Apparently, Wall Street didn’t notice this Chick-fil-A killing sandwich that will soon make Shake Shack the world’s biggest restaurant chain. The company’s stock fell as much as 10 percent today and, as I write this, is down 7 percent after a modest rally.
The culprit was Morgan Stanley Analyst John Glass, who downgraded the chain’s shares to “underweight” and said that there is an “extreme disconnect” between the company’s fair value and its current market price.
The decline in Shake Shack’s price today continues a string of price declines at the better burger chain.

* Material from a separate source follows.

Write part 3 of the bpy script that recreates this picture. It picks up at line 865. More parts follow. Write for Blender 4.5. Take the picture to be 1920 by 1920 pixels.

The company went public in January at $21 a share, quickly shot up to $50 and closed up more than 100 percent at $45.90. The stock has been going up ever since, and by late May some wondered if it was headed for triple digits. The stock closed at $92.86 on May 22.
Investors have fallen out of love with the stock since. Even before the day started, at $59 a share, the stock was down more than 36 percent in the six weeks since then. Today’s decline has the chain down more than 40 percent from that all-time high.
Some investors, Glass wrote, bought into its “brand-related euphoria” when they bought Shake Shack at high prices.
Shake Shack has a strong brand and been the beneficiary of an incredible amount of enthusiasm for fast-casual concepts that have growth potential. But few of the fast-casual brands that have gone public have generated this level of euphoria — as the chicken sandwich enthusiasm demonstrates. Nobody gushes quite that much over new products at Habit Burger or Wingstop.
Yet its decline comes as no surprise. As the Wall Street Journal noted, no analyst has a Buy rating on the stock, and there’s been mounting concerns about the chain’s valuation. Eventually, worry about valuation overcomes any brand-related euphoria.